3) Similarly, we have anecdotal statements from friends of his that Ray didn't like or trust local LE very much. I think he'd have done best to take a serious issue straight to the FBI. ( or maybe even the CIA, depending on the scope of the suspected or known crime).
He was worried and concerned, maybe about multiple issues/ crimes not in his jurisdiction, etc.
Why didn't he trust someone?
>>>>>
Or did he? <<<<<<<<
We cannot PROVE matters of this type of deep investigation and security. We know he left the life he had without any traces. Did he go into a special investigative body as a highly trained DA turned special agent?
Why do we never consider that he might have been meeting an investigator at Raystown Lake? Or in Lewisburg? Or both? I've worked with the FBI to solve a crime. They are dressed in jeans, no big " FBI" jacket, and they want the witnesses to look and BE relaxed, calm, open, establish friendly rapport..
They might have decided to meet at a picturesque lake, then the town Ray enjoyed shopping for little antiques in.
Maybe the agent copied the files off the laptop with Ray's full consent and cooperation, and was the one who separated the parts and dumped it in the river a week later. I can't stress enough how these young guys are sneakers, jeans, flannel shirt casual to blend in with everyone else. Also, they are not afraid to get their hands dirty, literally. I've seen them and likely, Tracker and others have as well. I have a great deal of respect for most FBI field agents, as they are the eyes and ears for the little people like me and you who need their help and get it by making one well- phrased phone call for assistance with a problem that is likely multi- state or may involve local LE.
Their first priority would be to see that Ray was safe and on his way to his agreed upon new career and destination, which could have been fairly fluid in nature.. Would a DA near retirement who was unmarried, had no close relatives nearby, had only a casual type girlfriend situation, take on a new exciting covert position in an area we don't have knowledge of, but do know how skilled he was in multiple areas? Would we be a modern " James Bond" if we could and it was offered us?
It's just a variation on the " He left to live on a tropical island" theory, but it uses what we know of his considerable knowledge base, his personality trait of helping others in trouble, and of seeking justice for criminals.

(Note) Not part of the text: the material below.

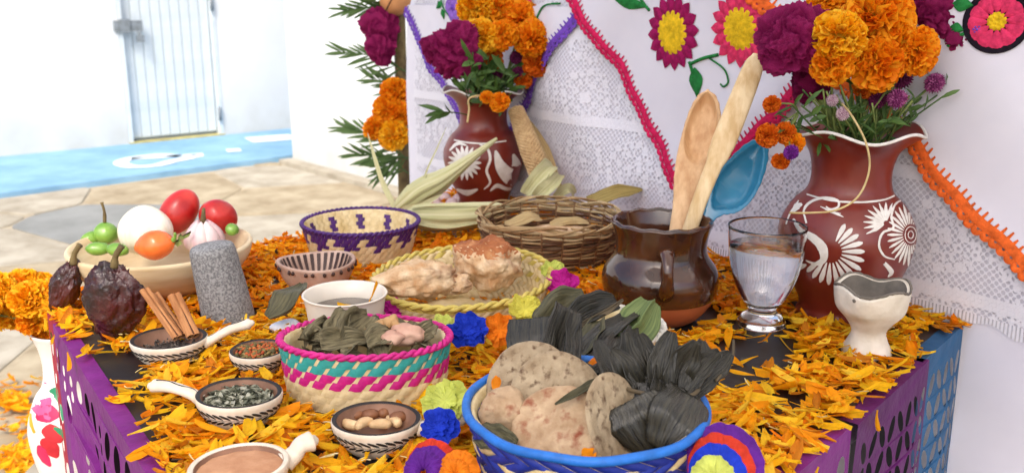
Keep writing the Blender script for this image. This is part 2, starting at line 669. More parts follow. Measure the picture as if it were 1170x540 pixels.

I'm looking beyond a reasonable doubt standard of proof, and I'm wondering if there are some points that reach that goal. Argue it, or just play Devil's Advocate.
1. Something was bothering RFG. There are a number of witnesses, starting at least at 3/8/05, Shotts, Joseph, JKA, the people at the Prison Board meeting and PEF.
Sbppoint: It could be a number of things, but we can rule out one thing, a physical threat, i.e. that someone would want to physically hurt or kill him. There are two pieces of evidence that run opposite to that idea.
A. He didn't tell anyone, including the police and his girlfriend. The girlfriend is key. If someone was targeting RFG, PEF could be caught in the "line of fire." It would make sense to tell her to be careful.
B. On 4/14/05, RFG drove to Raystown Lake. He drove through areas sparsely populated, probably no police patrols, and in areas without cell service. That is not the action of someone worried about being killed.
2. RFG was planning to go to Lewisburg. He generated a map to Lewisburg prior to 4/15/05; he checked the weather there prior to 4/15.
3. RFG wanted to clean out the data on the laptop. He asked people, including a defense attorney, how to erase that drive; he had purchased software to do it about a year before. The searches on his home computer were his.
4. RFG was in Lewisburg at least on 4/15/05. There are numerous independent witnesses that corroborate each other, including the one at Centre Hall who gave a time consistent with RFG being there and arriving in Lewisburg. The Mini and the laptop are physical evidence he was there; his scent in the parking lot is physical evidence. Point 2 adds to that as well.
What are the problems with my logic, if any?